The global economy is expected to expand 2.8 percent instead of the 3 percent estimated in January, the Washington-based lender said in its biannual Global Economic Prospects report.

The growth forecasts for 2016 and 2017 were left unchanged at 3.3 percent and 3.2 percent, respectively.

"Developing countries were an engine of global growth following the financial crisis, but now they face a more difficult economic environment," said World Bank Group President Jim Yong Kim.

Developing countries are projected to grow by 4.4 percent this year, with the growth expected to pick up pace to 5.2 percent in 2016, and to 5.4 percent in 2017.

The outlook for developing countries was influenced by falling commodity prices, the stronger dollar and tightening financial conditions.

In the current environment, there will be a premium on structural reforms in developing countries to ensure a smooth adjustment to low commodity prices and gradually tightening financial conditions, Kaushik Basu, chief economist and senior vice president of the World Bank said.

However, in high-income countries, recovery is gaining momentum, as growth in the euro area and Japan picks up and the United States continues to expand, despite a weak start to the year.

A very gradual monetary tightening cycle is expected to begin in the U.S. The Federal Reserve is likely to raise interest rates in the second half of 2015, the lender noted.

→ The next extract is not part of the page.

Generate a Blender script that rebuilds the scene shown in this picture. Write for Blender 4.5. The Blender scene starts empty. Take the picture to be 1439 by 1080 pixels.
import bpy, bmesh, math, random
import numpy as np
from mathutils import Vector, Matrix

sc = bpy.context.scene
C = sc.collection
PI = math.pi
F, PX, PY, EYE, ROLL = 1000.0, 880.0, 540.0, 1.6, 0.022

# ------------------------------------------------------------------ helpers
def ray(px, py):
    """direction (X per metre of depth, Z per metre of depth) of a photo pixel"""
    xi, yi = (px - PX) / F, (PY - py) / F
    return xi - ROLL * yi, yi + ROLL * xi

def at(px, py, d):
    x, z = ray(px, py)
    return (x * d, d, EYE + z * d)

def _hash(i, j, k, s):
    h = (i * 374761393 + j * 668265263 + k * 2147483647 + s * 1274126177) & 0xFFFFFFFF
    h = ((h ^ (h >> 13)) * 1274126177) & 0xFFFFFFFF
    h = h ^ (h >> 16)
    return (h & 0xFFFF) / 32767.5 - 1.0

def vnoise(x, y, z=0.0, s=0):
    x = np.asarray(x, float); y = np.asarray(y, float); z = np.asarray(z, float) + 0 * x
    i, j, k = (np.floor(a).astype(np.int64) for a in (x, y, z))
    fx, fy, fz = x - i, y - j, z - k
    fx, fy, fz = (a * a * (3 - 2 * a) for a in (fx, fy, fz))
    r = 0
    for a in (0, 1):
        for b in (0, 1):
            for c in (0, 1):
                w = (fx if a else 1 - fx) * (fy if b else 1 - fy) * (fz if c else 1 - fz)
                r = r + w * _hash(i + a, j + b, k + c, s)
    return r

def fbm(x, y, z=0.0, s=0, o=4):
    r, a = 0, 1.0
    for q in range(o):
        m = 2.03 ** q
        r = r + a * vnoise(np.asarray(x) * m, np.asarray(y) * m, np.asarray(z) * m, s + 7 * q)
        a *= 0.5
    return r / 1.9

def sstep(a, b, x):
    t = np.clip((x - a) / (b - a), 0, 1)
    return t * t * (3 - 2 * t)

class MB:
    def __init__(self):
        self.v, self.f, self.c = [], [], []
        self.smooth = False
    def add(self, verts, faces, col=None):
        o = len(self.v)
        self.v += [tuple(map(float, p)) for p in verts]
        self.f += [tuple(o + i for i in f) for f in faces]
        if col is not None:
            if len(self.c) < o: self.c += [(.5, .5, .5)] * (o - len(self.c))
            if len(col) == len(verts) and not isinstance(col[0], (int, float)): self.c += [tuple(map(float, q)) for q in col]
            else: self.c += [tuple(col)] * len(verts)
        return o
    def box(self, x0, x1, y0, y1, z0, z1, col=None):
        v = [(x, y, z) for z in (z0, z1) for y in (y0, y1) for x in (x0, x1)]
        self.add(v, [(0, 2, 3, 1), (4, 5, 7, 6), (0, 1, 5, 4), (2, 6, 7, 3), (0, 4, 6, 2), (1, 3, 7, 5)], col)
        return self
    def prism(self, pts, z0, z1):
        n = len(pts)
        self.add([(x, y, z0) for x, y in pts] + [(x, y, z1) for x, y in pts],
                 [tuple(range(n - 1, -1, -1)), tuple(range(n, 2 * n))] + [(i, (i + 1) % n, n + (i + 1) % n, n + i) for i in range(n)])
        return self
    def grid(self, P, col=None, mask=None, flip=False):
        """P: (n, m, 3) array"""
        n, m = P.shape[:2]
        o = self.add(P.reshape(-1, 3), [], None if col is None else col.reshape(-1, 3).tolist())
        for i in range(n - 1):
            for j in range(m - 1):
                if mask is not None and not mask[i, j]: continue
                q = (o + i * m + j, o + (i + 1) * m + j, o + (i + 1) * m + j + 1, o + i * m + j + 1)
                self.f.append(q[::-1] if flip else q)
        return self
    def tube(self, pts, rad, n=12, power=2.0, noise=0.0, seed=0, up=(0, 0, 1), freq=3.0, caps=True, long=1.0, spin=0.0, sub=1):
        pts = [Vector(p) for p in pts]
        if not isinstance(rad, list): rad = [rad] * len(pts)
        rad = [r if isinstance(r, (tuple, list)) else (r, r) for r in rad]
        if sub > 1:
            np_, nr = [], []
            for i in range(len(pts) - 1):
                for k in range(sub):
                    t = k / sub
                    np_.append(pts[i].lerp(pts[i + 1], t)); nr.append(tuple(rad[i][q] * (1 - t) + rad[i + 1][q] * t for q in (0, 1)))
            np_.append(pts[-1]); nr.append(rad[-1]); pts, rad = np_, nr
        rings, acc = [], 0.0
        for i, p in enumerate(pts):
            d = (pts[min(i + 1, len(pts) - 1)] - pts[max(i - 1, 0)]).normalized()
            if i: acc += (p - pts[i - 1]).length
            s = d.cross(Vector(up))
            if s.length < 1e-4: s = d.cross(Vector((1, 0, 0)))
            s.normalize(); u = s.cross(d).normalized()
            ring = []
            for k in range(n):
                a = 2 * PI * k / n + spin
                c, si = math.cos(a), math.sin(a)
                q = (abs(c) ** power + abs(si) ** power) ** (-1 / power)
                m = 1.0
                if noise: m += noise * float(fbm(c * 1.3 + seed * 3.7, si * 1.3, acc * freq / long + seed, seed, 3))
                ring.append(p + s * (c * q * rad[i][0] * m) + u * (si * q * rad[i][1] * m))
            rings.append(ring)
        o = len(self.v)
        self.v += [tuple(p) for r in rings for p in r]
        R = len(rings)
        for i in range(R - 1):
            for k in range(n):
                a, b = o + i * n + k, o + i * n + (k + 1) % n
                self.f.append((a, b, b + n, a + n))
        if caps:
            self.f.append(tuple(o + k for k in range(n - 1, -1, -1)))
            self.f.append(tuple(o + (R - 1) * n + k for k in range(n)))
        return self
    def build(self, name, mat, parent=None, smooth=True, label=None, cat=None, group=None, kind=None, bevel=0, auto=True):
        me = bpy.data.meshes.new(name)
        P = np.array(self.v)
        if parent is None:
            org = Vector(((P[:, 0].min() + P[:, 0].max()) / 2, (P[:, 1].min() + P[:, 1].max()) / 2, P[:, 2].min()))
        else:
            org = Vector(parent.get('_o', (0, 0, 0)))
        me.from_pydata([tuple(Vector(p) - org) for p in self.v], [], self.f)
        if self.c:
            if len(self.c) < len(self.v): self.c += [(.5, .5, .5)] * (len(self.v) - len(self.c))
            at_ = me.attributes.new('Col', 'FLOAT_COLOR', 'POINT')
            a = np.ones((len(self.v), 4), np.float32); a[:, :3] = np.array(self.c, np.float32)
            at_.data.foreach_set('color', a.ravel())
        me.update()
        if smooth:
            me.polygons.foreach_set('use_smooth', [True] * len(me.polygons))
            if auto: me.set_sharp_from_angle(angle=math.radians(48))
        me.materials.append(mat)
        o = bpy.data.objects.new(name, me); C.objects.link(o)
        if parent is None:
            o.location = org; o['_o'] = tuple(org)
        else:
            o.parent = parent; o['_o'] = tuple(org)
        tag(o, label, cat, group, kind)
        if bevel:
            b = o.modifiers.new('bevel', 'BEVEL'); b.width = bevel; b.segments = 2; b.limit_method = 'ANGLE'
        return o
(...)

Interest rate normalization in the U.S. will dampen capital flows to developing countries but the bank said it is not expected to cause any major turbulence.

The bank sees the strengthening of the U.S. dollar to slow the U.S. economy more than expected, leading to some global strain.

The U.S. is forecast to expand 2.7 percent this year, down from 3.2 percent projected in January. The estimate for 2016 was revised down to 2.8 percent from 3 percent, while that for 2017 was maintained at 2.4 percent.

The outlook for the euro area was upgraded to 1.5 percent this year from 1.1 percent. The bloc is forecast to expand 1.8 percent the next year versus the 1.6 percent estimated in January. For 2017, the outlook was maintained at 1.6 percent.

Japan's economic growth is seen at 1.1 percent compared to the 1.2 percent estimated previously. The Japanese economy is expected to grow 1.7 percent in 2016 and 1.2 percent in 2017.

In China, the carefully managed slowdown continues, with growth likely to moderate to a still robust 7.1 percent this year, the lender noted. In 2016 and 2017, growth is forecast to be 7 percent and 6.9 percent, respectively.

In India, which is an oil-importer, reforms have buoyed confidence and falling oil prices have reduced vulnerabilities, paving the way for the economy to grow by a robust 7.5 percent rate in 2015. The growth is expected to pick up further to 7.9 percent in 2016 and to 8 percent in 2017.